Sort through the entries below and pull out lines containing the word "this".

START

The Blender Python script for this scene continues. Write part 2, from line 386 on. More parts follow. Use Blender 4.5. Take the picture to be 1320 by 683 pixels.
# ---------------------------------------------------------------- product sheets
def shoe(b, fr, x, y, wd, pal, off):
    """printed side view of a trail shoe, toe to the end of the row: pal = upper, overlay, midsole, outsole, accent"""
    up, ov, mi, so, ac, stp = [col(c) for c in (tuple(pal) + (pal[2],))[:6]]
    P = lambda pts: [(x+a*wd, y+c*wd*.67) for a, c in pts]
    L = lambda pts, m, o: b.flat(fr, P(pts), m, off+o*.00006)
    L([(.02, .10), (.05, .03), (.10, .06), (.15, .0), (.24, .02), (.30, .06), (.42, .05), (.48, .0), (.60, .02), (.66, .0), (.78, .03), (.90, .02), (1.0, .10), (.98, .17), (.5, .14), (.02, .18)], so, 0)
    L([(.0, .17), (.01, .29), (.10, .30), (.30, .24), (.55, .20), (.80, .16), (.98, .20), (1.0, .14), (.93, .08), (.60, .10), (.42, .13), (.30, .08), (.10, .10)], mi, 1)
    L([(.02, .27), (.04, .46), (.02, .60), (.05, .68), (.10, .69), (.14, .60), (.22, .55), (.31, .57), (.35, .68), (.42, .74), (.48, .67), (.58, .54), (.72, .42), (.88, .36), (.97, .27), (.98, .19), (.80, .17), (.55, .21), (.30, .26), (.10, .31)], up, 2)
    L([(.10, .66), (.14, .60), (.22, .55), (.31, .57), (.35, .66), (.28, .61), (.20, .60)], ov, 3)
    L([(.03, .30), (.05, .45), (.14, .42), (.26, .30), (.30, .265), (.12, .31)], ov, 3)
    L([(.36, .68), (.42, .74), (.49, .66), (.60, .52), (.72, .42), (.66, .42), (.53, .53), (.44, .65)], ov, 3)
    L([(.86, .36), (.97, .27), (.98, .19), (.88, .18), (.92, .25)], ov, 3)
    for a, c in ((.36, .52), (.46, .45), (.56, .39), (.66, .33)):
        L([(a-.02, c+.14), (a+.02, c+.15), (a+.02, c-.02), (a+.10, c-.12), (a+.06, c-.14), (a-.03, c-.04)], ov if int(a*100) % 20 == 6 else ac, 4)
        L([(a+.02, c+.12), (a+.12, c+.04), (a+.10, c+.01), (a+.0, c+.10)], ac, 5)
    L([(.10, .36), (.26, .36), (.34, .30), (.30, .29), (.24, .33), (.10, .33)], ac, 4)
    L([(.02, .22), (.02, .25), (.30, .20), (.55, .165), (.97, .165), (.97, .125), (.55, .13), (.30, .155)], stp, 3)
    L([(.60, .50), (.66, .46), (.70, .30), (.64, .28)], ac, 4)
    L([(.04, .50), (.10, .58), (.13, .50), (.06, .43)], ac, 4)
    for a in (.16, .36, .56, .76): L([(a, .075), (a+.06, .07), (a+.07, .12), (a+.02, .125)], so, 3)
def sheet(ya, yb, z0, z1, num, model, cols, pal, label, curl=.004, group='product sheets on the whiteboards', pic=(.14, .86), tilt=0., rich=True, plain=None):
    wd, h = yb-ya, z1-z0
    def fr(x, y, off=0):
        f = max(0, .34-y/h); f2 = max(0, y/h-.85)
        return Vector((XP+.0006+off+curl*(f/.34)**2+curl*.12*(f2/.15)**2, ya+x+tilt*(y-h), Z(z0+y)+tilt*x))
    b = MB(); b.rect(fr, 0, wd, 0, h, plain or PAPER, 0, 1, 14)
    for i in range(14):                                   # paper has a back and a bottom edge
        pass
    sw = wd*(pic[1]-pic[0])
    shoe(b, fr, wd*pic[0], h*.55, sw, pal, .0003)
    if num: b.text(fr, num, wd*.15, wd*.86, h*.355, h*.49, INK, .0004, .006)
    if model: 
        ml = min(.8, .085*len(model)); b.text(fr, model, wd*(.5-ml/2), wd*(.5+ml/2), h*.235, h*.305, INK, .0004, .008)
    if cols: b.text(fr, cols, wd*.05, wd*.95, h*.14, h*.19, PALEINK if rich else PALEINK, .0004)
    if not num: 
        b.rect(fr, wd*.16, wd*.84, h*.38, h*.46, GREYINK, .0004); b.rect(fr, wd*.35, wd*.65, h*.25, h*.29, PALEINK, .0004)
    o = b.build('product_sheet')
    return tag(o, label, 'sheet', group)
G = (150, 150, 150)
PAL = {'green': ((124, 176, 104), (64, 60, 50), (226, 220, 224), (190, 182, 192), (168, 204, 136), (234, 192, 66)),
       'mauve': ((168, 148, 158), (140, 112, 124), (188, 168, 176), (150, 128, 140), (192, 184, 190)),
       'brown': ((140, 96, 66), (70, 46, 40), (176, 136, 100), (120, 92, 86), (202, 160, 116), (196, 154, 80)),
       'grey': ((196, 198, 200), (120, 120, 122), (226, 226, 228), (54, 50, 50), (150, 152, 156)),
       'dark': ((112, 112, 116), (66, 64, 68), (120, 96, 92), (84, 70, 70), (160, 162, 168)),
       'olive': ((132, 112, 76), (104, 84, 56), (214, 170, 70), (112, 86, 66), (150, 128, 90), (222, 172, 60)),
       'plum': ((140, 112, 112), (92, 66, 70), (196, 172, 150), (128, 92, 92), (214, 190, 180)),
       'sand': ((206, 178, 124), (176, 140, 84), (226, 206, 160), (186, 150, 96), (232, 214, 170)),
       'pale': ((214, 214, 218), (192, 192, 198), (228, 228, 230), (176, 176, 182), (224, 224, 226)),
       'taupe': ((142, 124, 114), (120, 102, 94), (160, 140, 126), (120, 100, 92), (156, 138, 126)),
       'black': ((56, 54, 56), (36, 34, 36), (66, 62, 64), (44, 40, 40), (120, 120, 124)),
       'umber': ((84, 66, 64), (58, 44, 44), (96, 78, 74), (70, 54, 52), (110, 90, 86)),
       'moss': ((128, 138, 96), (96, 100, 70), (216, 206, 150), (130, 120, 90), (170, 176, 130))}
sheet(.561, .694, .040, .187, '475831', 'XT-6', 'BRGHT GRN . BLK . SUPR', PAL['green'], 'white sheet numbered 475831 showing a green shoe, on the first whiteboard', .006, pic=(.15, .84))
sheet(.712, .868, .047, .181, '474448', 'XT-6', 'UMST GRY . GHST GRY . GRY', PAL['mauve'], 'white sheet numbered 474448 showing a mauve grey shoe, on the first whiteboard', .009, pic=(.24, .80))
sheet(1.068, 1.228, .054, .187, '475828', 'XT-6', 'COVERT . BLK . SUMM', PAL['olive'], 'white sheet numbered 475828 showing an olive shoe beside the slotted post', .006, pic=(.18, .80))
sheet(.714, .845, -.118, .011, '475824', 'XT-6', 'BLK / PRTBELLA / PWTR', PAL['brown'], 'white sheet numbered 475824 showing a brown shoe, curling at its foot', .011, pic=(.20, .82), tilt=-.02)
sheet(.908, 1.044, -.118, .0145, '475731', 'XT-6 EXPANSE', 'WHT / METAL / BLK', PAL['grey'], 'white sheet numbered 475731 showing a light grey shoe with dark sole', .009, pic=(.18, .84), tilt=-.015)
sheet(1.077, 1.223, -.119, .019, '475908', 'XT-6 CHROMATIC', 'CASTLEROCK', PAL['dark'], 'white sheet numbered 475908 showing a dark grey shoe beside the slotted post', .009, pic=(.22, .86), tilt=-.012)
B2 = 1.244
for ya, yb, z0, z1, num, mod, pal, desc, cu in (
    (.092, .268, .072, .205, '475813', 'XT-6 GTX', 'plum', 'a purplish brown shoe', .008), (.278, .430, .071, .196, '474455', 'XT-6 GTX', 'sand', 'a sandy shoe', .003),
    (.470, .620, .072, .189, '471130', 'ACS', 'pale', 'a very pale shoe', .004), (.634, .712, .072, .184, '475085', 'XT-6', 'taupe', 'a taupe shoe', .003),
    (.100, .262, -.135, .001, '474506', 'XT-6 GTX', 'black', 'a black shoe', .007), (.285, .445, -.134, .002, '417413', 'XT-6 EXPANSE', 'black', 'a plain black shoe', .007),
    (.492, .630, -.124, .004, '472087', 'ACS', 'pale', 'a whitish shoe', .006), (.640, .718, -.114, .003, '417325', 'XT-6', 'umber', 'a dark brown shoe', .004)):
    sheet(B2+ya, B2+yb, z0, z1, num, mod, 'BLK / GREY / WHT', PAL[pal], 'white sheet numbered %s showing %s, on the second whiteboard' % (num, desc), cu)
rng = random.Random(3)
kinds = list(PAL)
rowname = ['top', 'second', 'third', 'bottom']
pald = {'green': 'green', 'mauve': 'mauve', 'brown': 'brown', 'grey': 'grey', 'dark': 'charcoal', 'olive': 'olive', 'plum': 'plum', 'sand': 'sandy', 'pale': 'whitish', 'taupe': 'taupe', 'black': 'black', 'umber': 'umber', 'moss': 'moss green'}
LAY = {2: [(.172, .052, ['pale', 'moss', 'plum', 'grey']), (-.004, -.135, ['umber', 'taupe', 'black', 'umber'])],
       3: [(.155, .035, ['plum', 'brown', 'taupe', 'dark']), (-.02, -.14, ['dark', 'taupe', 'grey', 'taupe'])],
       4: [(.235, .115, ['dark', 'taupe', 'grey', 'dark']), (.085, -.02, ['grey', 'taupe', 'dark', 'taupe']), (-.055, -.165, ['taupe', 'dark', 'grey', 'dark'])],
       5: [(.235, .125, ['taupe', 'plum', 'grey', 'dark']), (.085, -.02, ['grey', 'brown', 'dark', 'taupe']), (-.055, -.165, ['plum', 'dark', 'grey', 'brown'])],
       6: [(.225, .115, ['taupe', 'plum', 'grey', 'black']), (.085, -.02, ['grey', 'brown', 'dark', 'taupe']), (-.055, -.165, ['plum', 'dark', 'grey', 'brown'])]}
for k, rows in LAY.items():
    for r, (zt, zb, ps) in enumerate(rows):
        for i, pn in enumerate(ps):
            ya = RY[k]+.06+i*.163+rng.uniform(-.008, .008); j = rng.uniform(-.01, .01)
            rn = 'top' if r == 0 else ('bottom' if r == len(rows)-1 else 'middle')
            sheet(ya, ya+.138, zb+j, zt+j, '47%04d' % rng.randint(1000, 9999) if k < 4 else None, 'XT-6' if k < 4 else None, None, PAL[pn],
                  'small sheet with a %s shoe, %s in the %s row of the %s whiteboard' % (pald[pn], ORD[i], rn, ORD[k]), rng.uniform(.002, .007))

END
START

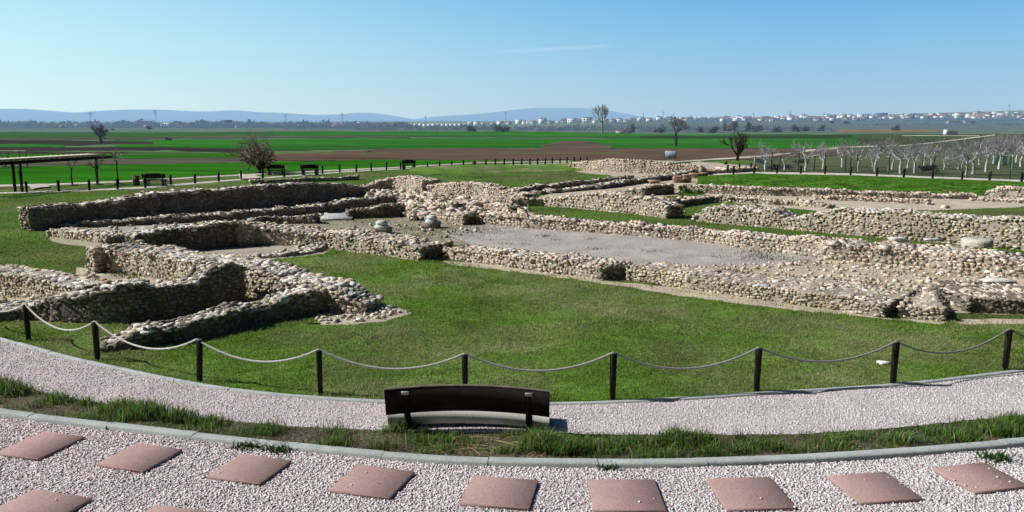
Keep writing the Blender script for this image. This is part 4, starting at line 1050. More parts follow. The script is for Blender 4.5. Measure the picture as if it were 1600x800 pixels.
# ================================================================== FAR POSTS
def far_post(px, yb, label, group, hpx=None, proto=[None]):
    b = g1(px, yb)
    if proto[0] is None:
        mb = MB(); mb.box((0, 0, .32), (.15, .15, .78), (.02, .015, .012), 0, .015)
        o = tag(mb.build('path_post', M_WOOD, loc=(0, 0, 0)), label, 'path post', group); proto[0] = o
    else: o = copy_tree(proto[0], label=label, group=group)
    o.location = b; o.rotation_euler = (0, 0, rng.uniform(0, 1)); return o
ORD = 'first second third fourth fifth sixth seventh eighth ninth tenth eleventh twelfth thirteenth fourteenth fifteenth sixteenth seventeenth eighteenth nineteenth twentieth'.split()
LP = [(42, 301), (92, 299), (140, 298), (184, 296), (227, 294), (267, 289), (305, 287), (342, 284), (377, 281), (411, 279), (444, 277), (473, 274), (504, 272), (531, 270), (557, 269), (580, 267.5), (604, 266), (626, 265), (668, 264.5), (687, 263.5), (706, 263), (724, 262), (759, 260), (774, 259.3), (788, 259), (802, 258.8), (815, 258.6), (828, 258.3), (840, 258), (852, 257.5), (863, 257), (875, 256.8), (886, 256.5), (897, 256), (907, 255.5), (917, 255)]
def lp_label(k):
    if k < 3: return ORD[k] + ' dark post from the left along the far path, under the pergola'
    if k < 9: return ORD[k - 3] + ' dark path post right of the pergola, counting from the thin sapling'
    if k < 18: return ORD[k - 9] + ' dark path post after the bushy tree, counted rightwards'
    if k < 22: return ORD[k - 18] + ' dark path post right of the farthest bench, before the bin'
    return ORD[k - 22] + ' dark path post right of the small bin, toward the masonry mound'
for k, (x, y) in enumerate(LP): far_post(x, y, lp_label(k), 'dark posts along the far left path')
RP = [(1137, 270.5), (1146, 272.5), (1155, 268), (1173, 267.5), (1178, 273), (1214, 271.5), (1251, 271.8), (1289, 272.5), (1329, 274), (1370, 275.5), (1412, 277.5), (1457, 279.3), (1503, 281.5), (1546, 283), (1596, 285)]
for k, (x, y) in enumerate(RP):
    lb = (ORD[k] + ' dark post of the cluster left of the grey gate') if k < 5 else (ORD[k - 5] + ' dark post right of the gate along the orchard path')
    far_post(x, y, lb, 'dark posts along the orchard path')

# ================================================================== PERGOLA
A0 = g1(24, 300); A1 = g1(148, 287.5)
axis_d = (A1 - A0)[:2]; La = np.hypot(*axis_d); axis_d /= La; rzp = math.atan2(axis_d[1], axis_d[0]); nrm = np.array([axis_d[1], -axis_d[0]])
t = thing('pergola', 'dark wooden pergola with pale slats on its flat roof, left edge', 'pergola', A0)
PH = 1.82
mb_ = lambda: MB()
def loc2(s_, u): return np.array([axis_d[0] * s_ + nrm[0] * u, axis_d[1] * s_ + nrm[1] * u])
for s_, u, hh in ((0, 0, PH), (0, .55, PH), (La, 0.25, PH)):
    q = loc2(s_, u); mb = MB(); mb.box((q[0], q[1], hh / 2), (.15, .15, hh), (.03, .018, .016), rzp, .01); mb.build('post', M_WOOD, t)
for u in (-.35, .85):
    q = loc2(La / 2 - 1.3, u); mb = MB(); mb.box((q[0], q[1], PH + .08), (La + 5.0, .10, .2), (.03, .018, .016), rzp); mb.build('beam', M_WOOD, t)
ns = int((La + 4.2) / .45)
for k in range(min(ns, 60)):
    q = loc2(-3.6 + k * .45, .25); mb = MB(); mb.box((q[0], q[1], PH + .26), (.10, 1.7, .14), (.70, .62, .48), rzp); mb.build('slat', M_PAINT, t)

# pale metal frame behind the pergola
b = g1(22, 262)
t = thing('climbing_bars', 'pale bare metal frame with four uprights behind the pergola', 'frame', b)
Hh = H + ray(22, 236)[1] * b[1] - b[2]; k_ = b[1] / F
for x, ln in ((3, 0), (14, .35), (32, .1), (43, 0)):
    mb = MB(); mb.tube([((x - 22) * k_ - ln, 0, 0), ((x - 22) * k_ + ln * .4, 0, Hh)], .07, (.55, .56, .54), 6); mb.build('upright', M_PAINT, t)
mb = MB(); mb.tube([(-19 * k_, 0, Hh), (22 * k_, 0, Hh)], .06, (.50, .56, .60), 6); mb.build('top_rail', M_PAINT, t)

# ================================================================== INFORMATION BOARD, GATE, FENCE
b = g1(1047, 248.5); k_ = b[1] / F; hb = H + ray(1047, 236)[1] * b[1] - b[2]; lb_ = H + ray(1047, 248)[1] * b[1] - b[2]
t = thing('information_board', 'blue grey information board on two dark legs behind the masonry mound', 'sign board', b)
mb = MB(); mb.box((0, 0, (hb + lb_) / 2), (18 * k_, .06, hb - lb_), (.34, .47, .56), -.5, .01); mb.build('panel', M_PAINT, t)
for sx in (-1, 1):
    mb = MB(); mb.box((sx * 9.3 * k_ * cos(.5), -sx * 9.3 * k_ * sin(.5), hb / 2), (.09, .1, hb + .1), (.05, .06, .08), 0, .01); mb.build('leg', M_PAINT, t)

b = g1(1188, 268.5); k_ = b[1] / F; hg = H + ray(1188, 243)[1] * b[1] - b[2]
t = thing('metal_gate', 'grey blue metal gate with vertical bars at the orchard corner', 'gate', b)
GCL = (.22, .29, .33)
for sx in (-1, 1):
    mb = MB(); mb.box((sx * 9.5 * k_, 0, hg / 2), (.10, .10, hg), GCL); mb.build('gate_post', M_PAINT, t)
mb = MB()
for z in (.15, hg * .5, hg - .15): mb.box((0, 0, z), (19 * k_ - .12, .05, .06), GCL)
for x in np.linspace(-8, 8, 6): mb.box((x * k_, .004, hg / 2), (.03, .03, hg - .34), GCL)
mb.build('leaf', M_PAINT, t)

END

Result below
The Blender Python script for this scene continues. Write part 2, from line 386 on. More parts follow. Use Blender 4.5. Take the picture to be 1320 by 683 pixels.
Keep writing the Blender script for this image. This is part 4, starting at line 1050. More parts follow. The script is for Blender 4.5. Measure the picture as if it were 1600x800 pixels.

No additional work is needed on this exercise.